When it comes to property investment in the UK, one of the most common (and important) questions investors ask is:
“Should I prioritise capital growth or rental yield?”
In 2025, with mortgage rates stabilising, inflation easing, and tenant demand remaining strong, the answer depends largely on your investment goals, risk tolerance, and time horizon. Let’s break it down.
What Is Capital Growth?
Capital growth refers to the increase in the value of your property over time.
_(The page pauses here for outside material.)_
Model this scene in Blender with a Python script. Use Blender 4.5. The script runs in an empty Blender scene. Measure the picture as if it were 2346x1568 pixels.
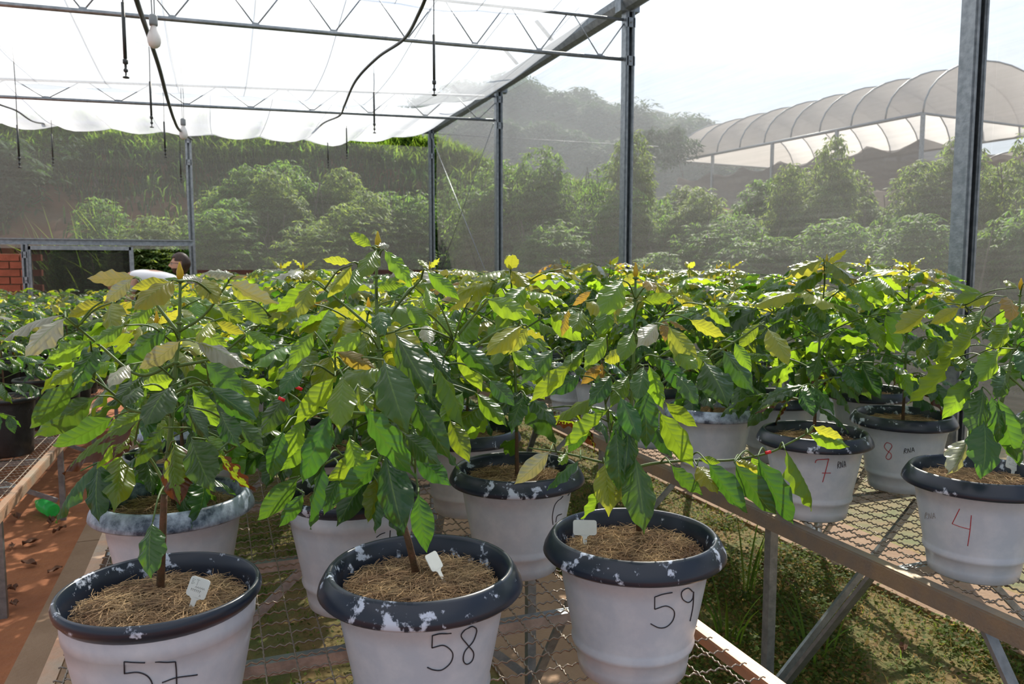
import bpy, bmesh, math, random
from mathutils import Vector, Matrix, noise
R = random.Random(7)
PI = math.pi
C = bpy.context.scene.collection
# ---------------------------------------------------------------- camera
F, CX, CY, HC = 1797.0, 1173.0, 784.0, 1.62
PITCH = math.atan((784 - 615) / F); YAW = math.radians(20.5)
fw = Vector((math.sin(YAW) * math.cos(PITCH), math.cos(YAW) * math.cos(PITCH), -math.sin(PITCH)))
rt = Vector((math.cos(YAW), -math.sin(YAW), 0)); up = rt.cross(fw)
CAM = Vector((0, 0, HC))
cd = bpy.data.cameras.new('camera'); cam = bpy.data.objects.new('camera', cd); C.objects.link(cam)
cam.matrix_world = Matrix(((rt.x, up.x, -fw.x, CAM.x), (rt.y, up.y, -fw.y, CAM.y), (rt.z, up.z, -fw.z, CAM.z), (0, 0, 0, 1)))
cd.sensor_width = 36; cd.lens = F / 2346 * 36; cd.clip_start = 0.05; cd.clip_end = 400
cd.dof.use_dof = True; cd.dof.focus_distance = 1.75; cd.dof.aperture_fstop = 9
bpy.context.scene.camera = cam
# ---------------------------------------------------------------- world, sun, exposure
sc = bpy.context.scene
sc.view_settings.view_transform = 'Standard'; sc.view_settings.look = 'None'
sc.view_settings.gamma = 1; sc.view_settings.use_curve_mapping = False
sc.view_settings.exposure = 0.0
sc.cycles.max_bounces = 8; sc.cycles.transparent_max_bounces = 24
sc.cycles.diffuse_bounces = 3; sc.cycles.glossy_bounces = 2; sc.cycles.transmission_bounces = 5
sc.cycles.sample_clamp_indirect = 6.0
SUN_AZ = math.radians(36); SUN_EL = math.radians(42)
sd = Vector((math.sin(SUN_AZ) * math.cos(SUN_EL), math.cos(SUN_AZ) * math.cos(SUN_EL), math.sin(SUN_EL)))
sl = bpy.data.lights.new('sun', 'SUN'); sl.energy = 9.0; sl.angle = math.radians(0.6); sl.color = (1.0, 0.93, 0.80)
so = bpy.data.objects.new('sun', sl); C.objects.link(so)
so.rotation_euler = (-sd).to_track_quat('-Z', 'Y').to_euler()

class NT:
    def __init__(s, tree): s.t = tree; s.n = tree.nodes; s.l = tree.links; s.n.clear()
    def new(s, typ, _ins=None, **kw):
        n = s.n.new(typ)
        for k, v in kw.items(): setattr(n, k, v)
        for k, v in (_ins or {}).items(): s.set(n, k, v)
        return n
    def set(s, n, k, v):
        i = n.inputs[k]
        if isinstance(v, bpy.types.NodeSocket): s.l.new(v, i)
        elif isinstance(v, (tuple, list)) and len(v) == 3 and i.type == 'RGBA': i.default_value = (*v, 1)
        else: i.default_value = v
    def m(s, op, a, b=0.0, c=0.0, clamp=False):
        n = s.n.new('ShaderNodeMath'); n.operation = op; n.use_clamp = clamp
        s.set(n, 0, a); s.set(n, 1, b); s.set(n, 2, c); return n.outputs[0]
    def mix(s, f, a, b, mode='MIX'):
        n = s.n.new('ShaderNodeMix'); n.data_type = 'RGBA'; n.blend_type = mode
        for i, v in ((0, f), (6, a), (7, b)):
            k = n.inputs[i]
            if isinstance(v, bpy.types.NodeSocket): s.l.new(v, k)
            elif isinstance(v, (tuple, list)): k.default_value = (*v, 1) if len(v) == 3 else v
            else: k.default_value = v
        return n.outputs[2]
    def ramp(s, f, pts):
        n = s.n.new('ShaderNodeValToRGB'); e = n.color_ramp.elements
        while len(e) < len(pts): e.new(0.5)
        for i, (p, c) in enumerate(pts):
            e[i].position = p; e[i].color = (*c, 1) if len(c) == 3 else c
        s.set(n, 0, f); return n.outputs[0]
    def noise(s, scale, co=None, detail=4, rough=.55):
        n = s.new('ShaderNodeTexNoise', {'Scale': scale, 'Detail': detail, 'Roughness': rough})
        if co is not None: s.l.new(co, n.inputs['Vector'])
        return n.outputs[0]
    def mixsh(s, f, a, b):
        n = s.n.new('ShaderNodeMixShader'); s.set(n, 0, f); s.l.new(a, n.inputs[1]); s.l.new(b, n.inputs[2]); return n.outputs[0]
    def out(s, sh): o = s.n.new('ShaderNodeOutputMaterial'); s.l.new(sh, o.inputs[0]); return o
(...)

You make money when you sell the property for more than you paid for it.
Best for:
Long-term investors
Those looking to build equity
Areas undergoing regeneration or economic growth
UK Cities Known for Strong Capital Growth:
London (certain boroughs)
Manchester
Birmingham
Cambridge
Bristol
Example: A property bought for £250,000 in a high-growth area might be worth £325,000 in five years — a 30% gain, excluding rental income.


What Is Rental Yield?
Rental yield is the annual rental income as a percentage of the property’s purchase price. High rental yield means stronger monthly cash flow.
Best for:
Investors seeking passive income
Buy-to-let landlords
Shorter-term or cash-flow-focused strategies
UK Cities with High Rental Yields (2025):
Liverpool (~6.5%)
Nottingham (~6.1%)
Leeds (~5.9%)
Sunderland (~7% in select postcodes)
Hull
Example: A £150,000 property generating £9,000 in annual rent offers a 6% gross rental yield.
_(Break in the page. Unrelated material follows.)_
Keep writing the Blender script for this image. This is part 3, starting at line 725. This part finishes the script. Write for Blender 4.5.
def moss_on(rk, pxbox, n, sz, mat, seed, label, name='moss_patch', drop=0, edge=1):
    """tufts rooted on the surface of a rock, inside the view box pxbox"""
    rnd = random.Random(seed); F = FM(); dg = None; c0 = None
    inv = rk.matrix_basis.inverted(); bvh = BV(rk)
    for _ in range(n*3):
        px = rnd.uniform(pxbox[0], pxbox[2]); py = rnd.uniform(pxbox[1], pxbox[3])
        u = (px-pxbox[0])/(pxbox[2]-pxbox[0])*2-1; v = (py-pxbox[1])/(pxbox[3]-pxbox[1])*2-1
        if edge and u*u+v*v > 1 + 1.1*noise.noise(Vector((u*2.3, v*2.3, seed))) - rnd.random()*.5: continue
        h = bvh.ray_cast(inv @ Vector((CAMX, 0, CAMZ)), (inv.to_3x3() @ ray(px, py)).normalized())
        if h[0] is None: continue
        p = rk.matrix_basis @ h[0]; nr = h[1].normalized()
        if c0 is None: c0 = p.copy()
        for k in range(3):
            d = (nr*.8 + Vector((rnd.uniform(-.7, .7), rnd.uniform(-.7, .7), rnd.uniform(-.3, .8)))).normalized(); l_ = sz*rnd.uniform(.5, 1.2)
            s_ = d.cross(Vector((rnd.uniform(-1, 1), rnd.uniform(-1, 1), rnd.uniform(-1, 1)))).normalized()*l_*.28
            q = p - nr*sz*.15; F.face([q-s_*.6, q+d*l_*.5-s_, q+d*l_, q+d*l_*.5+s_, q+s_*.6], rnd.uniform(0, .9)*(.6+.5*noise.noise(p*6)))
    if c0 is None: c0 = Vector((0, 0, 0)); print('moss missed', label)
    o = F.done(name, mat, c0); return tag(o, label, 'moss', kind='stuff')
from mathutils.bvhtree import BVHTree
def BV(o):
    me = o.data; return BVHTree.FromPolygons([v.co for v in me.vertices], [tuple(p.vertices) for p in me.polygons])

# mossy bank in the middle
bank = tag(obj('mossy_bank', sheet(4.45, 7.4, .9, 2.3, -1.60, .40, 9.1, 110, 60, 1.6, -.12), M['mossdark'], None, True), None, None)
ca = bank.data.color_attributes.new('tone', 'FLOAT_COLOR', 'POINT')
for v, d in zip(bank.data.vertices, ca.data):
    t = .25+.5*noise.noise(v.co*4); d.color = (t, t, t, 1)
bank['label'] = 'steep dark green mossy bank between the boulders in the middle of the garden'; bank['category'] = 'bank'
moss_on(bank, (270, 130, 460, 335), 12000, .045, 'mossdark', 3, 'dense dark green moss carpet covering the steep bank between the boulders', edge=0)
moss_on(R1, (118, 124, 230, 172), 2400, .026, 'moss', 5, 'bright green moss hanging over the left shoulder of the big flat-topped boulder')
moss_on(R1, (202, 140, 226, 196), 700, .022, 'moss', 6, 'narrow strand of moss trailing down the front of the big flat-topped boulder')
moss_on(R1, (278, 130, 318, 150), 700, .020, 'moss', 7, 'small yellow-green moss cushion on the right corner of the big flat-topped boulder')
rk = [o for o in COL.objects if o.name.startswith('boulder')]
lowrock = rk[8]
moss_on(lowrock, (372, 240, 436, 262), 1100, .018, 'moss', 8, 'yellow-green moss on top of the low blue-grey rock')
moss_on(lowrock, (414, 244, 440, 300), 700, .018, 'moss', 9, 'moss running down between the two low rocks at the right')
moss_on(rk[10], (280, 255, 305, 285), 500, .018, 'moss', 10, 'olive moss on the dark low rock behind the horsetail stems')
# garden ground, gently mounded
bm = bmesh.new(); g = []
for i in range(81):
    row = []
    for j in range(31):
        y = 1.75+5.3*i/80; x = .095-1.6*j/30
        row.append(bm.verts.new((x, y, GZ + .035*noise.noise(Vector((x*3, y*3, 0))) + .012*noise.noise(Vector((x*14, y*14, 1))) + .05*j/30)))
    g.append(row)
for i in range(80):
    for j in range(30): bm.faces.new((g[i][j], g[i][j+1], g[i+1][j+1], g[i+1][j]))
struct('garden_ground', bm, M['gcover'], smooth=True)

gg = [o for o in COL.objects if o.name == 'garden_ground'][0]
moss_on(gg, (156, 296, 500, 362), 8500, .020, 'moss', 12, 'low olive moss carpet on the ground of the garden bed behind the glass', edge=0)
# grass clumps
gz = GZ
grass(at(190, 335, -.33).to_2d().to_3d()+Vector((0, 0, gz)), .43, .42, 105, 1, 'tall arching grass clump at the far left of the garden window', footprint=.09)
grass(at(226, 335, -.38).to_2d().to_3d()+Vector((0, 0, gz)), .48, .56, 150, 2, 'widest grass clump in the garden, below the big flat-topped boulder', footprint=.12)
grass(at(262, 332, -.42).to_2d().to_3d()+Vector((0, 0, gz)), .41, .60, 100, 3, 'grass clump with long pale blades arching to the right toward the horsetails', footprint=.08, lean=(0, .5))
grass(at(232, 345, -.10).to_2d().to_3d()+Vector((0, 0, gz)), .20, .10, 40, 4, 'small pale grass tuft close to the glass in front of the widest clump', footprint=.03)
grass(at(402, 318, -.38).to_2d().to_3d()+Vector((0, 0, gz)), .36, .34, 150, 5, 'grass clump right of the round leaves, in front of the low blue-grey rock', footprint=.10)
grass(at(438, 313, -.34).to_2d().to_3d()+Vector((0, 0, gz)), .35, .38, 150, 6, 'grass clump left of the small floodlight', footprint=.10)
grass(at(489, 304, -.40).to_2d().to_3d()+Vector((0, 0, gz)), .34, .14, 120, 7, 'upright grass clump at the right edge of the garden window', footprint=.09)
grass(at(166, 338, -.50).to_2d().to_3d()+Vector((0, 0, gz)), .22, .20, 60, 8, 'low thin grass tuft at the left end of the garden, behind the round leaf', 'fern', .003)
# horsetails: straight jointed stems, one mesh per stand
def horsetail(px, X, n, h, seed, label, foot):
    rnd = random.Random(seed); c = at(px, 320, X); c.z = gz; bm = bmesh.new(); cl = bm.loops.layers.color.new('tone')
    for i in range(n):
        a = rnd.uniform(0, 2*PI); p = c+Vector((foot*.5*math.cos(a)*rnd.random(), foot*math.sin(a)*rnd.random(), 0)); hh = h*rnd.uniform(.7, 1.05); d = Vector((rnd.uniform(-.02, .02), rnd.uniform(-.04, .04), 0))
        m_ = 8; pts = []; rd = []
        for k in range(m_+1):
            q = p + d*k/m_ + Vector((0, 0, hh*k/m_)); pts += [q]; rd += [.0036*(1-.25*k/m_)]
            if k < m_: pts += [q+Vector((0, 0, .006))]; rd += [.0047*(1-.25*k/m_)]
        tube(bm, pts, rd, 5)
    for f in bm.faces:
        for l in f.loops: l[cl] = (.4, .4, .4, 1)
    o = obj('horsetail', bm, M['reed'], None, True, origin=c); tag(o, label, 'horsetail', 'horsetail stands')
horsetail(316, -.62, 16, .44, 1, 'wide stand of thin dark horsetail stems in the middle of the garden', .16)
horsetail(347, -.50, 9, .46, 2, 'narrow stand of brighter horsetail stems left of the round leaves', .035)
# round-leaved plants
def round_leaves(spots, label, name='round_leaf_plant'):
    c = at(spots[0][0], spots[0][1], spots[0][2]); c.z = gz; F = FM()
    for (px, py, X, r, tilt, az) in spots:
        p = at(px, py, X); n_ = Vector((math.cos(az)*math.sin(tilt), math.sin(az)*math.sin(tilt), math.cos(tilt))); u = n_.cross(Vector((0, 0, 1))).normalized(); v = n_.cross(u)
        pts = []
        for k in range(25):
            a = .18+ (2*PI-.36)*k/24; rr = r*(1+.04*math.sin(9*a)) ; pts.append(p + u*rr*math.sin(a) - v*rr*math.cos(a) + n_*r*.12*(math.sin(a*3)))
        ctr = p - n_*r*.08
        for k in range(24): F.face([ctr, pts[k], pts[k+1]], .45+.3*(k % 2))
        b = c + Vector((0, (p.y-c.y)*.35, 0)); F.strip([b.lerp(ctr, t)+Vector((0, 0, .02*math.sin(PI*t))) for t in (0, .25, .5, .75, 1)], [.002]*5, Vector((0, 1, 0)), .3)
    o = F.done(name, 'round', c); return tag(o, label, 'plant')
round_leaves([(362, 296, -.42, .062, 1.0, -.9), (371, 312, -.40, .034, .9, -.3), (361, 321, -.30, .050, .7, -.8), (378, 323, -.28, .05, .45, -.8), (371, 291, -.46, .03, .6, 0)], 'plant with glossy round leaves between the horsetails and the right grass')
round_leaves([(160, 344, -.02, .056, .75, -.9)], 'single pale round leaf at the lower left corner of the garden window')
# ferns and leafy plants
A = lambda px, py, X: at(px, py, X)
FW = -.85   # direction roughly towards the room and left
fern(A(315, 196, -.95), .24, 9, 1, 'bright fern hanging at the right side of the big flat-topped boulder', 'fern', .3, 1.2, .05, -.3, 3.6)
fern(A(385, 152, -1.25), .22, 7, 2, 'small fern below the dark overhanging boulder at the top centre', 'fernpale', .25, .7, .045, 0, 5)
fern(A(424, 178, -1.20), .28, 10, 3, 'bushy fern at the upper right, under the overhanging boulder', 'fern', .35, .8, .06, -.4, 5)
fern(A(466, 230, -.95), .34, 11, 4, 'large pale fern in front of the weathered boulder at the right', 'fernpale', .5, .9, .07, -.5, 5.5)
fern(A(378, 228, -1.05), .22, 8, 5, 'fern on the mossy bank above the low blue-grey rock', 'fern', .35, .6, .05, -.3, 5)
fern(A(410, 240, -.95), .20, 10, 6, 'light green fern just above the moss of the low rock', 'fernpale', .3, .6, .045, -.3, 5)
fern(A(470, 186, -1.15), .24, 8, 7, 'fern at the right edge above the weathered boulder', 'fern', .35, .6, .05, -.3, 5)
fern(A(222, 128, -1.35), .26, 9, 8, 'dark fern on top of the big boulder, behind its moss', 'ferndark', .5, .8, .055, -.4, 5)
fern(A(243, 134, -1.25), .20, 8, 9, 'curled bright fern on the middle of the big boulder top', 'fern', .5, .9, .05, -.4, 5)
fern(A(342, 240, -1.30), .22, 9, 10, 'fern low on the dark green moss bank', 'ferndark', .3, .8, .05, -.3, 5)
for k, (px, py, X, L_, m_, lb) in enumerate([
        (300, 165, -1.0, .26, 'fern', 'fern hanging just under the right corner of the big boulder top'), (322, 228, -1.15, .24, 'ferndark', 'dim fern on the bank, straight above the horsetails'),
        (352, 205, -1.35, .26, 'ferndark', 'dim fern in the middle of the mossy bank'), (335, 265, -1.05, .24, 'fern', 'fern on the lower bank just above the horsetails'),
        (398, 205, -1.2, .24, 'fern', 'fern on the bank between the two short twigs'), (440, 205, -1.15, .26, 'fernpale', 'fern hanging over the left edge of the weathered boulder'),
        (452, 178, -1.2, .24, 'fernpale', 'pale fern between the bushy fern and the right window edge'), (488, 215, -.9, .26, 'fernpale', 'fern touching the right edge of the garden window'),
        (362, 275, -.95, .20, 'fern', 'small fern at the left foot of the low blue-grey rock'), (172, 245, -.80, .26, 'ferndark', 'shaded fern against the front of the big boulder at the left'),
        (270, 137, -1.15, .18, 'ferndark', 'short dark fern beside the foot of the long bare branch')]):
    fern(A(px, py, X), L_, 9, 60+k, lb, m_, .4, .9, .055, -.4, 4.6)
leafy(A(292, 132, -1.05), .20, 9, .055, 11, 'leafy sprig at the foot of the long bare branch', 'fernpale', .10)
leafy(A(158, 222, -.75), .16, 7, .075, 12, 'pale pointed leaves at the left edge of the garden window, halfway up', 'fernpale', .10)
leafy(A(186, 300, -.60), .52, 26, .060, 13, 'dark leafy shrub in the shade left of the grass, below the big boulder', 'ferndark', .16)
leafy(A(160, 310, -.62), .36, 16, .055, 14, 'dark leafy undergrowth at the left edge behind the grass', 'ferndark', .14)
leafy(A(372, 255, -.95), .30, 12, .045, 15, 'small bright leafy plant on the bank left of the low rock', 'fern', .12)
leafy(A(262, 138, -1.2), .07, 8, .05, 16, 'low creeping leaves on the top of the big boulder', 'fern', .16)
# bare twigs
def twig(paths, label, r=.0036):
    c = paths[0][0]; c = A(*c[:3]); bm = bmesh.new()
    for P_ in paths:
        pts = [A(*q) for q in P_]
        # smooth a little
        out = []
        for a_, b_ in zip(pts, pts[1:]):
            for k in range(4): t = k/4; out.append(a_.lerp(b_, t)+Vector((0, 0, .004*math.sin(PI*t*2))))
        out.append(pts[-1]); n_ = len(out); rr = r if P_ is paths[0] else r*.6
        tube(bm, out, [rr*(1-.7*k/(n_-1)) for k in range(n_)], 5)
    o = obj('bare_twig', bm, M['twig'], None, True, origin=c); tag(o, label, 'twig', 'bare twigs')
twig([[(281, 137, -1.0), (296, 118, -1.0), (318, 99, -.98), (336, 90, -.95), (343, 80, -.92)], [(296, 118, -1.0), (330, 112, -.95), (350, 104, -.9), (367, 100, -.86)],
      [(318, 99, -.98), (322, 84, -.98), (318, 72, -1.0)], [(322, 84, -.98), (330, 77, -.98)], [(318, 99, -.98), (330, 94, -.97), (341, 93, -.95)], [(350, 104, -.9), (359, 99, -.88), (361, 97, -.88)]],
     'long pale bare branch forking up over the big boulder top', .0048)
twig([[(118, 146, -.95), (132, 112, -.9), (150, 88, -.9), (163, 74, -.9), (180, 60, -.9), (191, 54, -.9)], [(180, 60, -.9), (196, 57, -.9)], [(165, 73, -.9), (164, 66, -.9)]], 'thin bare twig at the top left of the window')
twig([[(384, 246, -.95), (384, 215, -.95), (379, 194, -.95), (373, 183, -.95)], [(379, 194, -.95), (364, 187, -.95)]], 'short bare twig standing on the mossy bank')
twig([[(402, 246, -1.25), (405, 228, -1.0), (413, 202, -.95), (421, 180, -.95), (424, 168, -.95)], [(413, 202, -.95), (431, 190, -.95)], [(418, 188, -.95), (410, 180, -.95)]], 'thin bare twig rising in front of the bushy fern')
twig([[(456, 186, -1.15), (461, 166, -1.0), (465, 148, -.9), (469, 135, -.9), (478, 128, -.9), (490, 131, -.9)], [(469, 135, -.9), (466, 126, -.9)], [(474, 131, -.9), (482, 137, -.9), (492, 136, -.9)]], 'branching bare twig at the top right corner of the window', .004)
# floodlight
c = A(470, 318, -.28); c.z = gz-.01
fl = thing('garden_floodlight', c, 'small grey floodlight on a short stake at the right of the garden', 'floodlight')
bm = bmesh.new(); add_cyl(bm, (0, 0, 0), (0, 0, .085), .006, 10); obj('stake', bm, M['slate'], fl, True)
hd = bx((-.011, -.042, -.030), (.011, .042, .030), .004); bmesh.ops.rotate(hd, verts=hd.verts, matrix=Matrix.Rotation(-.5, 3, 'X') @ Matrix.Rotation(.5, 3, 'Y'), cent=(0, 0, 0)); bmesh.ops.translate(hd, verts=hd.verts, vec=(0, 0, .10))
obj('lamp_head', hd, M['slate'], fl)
So… Capital Growth or Rental Yield?
The choice isn’t always black and white. Here are key considerations:
Factor | Capital Growth | Rental Yield |
---|---|---|
Goal | Wealth over time | Monthly income |
Risk | More market-dependent | Cash flow helps buffer risk |
Mortgage Strategy | Often interest-only | Works well with repayment |
Location Strategy | Look for up-and-coming areas | Focus on tenant-rich zones |
Exit Plan | Sell at a profit | Hold for income or retirement |
Smart Strategy: Balance Both
The most successful UK property investors in 2025 are blending both strategies:
Target areas with solid rental demand and long-term growth potential.
Use high-yield properties to support cash flow and cover financing.
Hold at least one “growth asset” in your portfolio for future equity gains.
Final Thoughts
There’s no one-size-fits-all answer. If you need regular income, rental yield is key. If you’re in it for the long haul and want to build wealth, capital growth may be more rewarding.
Tip: Let your financial goals and risk appetite guide your decision — and don’t be afraid to mix both in a diversified portfolio.